„Real“ läuft es so: Im Garten steht ein Hühnerstall und ist leer. Die Idee liegt nahe, im Wohnzimmer sechs Küken aufzuziehen und später umzusetzen. Mutter“ sorgt erst für einen kleineren, dann größeren Pappkarton mit allen für die Aufzucht erforderlichen Utensilien, füttert den Nachwuchs und erzählt ihm Geschichten. Obwohl vorerst nicht klar ist, ob aus den Küken Hennen oder Hähne werden, erhält jedes sofort einen Namen. Das vermeintliche Hähnchen heißt Chick. Ab hier wird es „fantastisch“: Chick träumt immer wieder davon, „Bosshahn“ zu werden: ein mächtiger König, dem die anderen dienen, der die Welt bereist, gefährliche Abenteuer besteht, vor allem aber den Fuchs das Fürchten lehrt! Allerdings wachsen Chick weder ein großer Hahnenkamm und prächtige Schwanzfedern, noch gelingt ihm ein kräftiger Hahnenschrei. Stattdessen kräht irgendwann Huhn Hennriette. Und als der Fuchs Hennri(ette) klauen will, wird Chick zum „Bosshuhn“!

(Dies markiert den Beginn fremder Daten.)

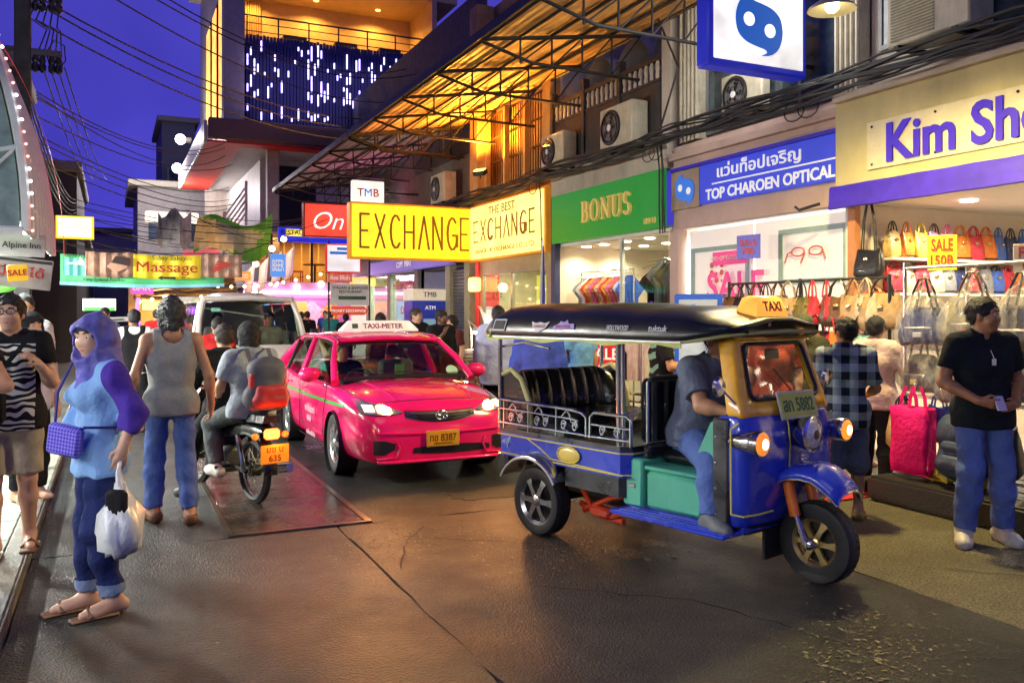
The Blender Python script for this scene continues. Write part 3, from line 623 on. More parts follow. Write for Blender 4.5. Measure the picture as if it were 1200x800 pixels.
# sodium lamps on the ochre corner pier, and pink lamps under the far canopy
SOD = glow('sodium_glow', (1, .42, .05), 12)
def flood(name, label, loc, col, p, m, aim=(0, 0, 1), group=None):
    s = thing(name, label, 'lamp', loc, 0, group)
    q = Vector(aim).to_track_quat('-Z', 'Y'); 
    c = MB().box(-.16, .16, -.11, .11, 0, .12, .02).build('housing', DARKSTEEL, s); g_ = MB().box(-.13, .13, -.085, .085, -.012, -.002).build('lens', m, s)
    for o in (c, g_): o.rotation_mode = 'QUATERNION'; o.rotation_quaternion = q
    MB().tube([(0, 0, 0), (.05, .05, -.2)], .015, 6).build('bracket', DARKSTEEL, s)
    l = lamp('bulb', 'SPOT', Vector(aim)*.06, p, col, s, .1, spot=165); l.rotation_mode = 'QUATERNION'; l.rotation_quaternion = q
    return s
flood('flood_lamp', 'sodium lamp on the amber corner pier lighting the canopy orange', (8.15, 19.2, 5.15), (1, .36, .035), 1900, SOD, (-.35, -.25, .9))
flood('flood_lamp', 'sodium lamp above the green sign lighting the near canopy', (8.1, 15.4, 5.1), (1, .44, .06), 900, SOD, (-.45, -.2, .9))
flood('flood_lamp', 'pink lamp beneath the farther dark canopy', (8.0, 26.5, 4.4), (1, .25, .55), 380, glow('pink_glow', (1, .3, .6), 8), (-.4, .1, .9))
flood('flood_lamp', 'pale lamp beneath the near end of the farther canopy', (8.0, 23.0, 4.6), (1, .75, .6), 60, glow('pale_glow', (1, .8, .6), 6), (-.4, .1, .9))
# ================================================================ air conditioners
def aircon(name, label, loc, w, h, d, fan=True, group='air conditioners on the facade ledge', m=None):
    s = thing(name, label, 'air conditioner', loc, 0, group)     # long side along the street, fan faces -X
    mm = m or mat('aircon_cream', (.55, .50, .36), .5, var=.12, dirt=.45)
    MB().box(0, d, -w/2, w/2, .06, h, .02).build('case', mm, s)
    for y in (-w*.35, w*.35): MB().box(-.03, d+.05, y-.03, y+.03, 0, .058).build('foot', DARKSTEEL, s)
    if fan:
        r = h*.36; cy = w*.14
        q = MB().lathe([(r*1.08, 0), (r*1.08, .03), (r, .03), (r, .008), (0, .006)], 28, Matrix.Translation((-.0, cy, h*.53)) @ Matrix.Rotation(R(-90), 4, 'Y')); q.build('fan_cowl', BLACKP, s)
        q = MB()
        for k in range(5):
            a = k*2*math.pi/5; q.add([(-.022, cy+.1*r*math.cos(a), h*.53+.1*r*math.sin(a)), (-.018, cy+.85*r*math.cos(a-.35), h*.53+.85*r*math.sin(a-.35)), (-.028, cy+.85*r*math.cos(a+.4), h*.53+.85*r*math.sin(a+.4))], [(0, 1, 2)])
        q.build('fan_blade', mat('fan_grey', (.12, .12, .12), .5), s, sharp=0)
        q = MB()
        for rr in (.25, .5, .75, .98): q.tube([(-.035, cy+r*rr*math.cos(t*.3), h*.53+r*rr*math.sin(t*.3)) for t in range(21)], .005, 4, closed=True)
        q.build('fan_guard', STEEL, s)
        o = MB().lathe([(.2*r, 0), (.2*r, .012), (0, .014)], 14, Matrix.Translation((-.036, cy, h*.53)) @ Matrix.Rotation(R(-90), 4, 'Y')).build('badge', WHITEP, s)
    else:
        q = MB()
        for z in np.arange(h*.16, h*.9, .035): q.box(-.012, .0, -w*.1, w*.44, z, z+.016)
        q.build('grille', mat('grille_olive', (.22, .20, .11), .6), s)
        q = MB()
        for a in (90, 210, 330): M = Matrix.Translation((-.006, -w*.3, h*.75)) @ FACE_STREET.to_4x4() @ Matrix.Rotation(R(a), 4, 'Z'); q.prism([(0, 0), (.05, -.03), (.1, 0), (.05, .03)], 0, .006, M)
        q.build('badge', RPR, s); text('lettering', 'ELECTRIC', .05, RPR, s, (-.005, -w*.3, h*.58), FACE_STREET, ext=.002)
    return s
aircon('air_conditioner', 'cream air conditioner on the ledge above the left half of the green sign', (8.05, 15.25, 4.56), .95, .72, .32)
aircon('air_conditioner', 'cream air conditioner above the right end of the green sign', (8.05, 12.85, 4.54), 1.05, .80, .34)
aircon('air_conditioner', 'dim air conditioner behind the yellow exchange sign', (8.05, 21.9, 4.6), 1.1, .85, .34)
aircon('air_conditioner', 'large box air conditioner with red badge above the cream fascia', (8.1, 6.55, 4.66), 1.05, .72, .4, fan=False)
aircon('air_conditioner', 'pale air conditioner behind the window above the optician', (8.40, 9.95, 4.55), .9, .7, .17)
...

Meschenmoser erzählt eine doppelbödige Geschichte rund um Rollenklischees und Identitätsfindung. Nach einem Vorspann in die „beinahe wahre Geschichte“ führt er diese in kurzen und emphatischen Sätzen weiter. Birgt bereits sein Text viel Augenzwinkern, treibt er dieses in den Illustrationen (inklusive „Mutter“-Selbstporträt) gleichsam auf die Spitze.
Bildlich setzt der Künstler die Textebenen mittels unterschiedlicher Stile bzw. Genres um: Die „reale“ Rahmengeschichte gestaltet er vor großzügig weiß gehaltenen Hintergründen in doppel-, ganz- und halbseitigen Zeichnungen, in welche er viele der Natur abgeguckte Details integriert und eher ‚natürliche‘ Farben verwendet. Chicks eingebettete „Boss“-Fantasien setzt er doppel- und mehrseitig in abwechslungsreiche, künstlerische Vorbilder adaptierende Comics um, teils sehr farbkräftig oder in Schwarz-Weiß.
So stellt er den noch ganz kindlichen Protagonisten in gleichmäßigen Panels als Bildgeschichte vor, die Dramatik der Fuchs-Episode spiegelt sich in zerschnittenen oder einander überlagernden Panels und der Henne-Alptraum in schaurig wirkenden Einzelbildern. Besonders beeindruckt dabei die mit liebevollem Witz gestaltete Charakteristik des sich doppelt verschätzenden „Helden“. Dessen Wechselbad der Gefühle drückt sich in menschennaher Mimik und in Haltungen aus, die fast jedem Kind geläufig sind – egal, in welcher Art oder Phase von Identitätsfindung es steckt.
Die Vorsatzpapiere des großformatigen, meisterhaften Gesamtkunstwerkes zieren vorn lauter Eierschalen und geschlüpfte Küken, hinten – neben Blumen und Eiern – etliche junge Hennen und Hähne. Alle strahlen (schon) Charakter aus. Es dürfte viel Spaß machen, ihnen Namen zu geben und sich ebenfalls Geschichten über sie auszudenken.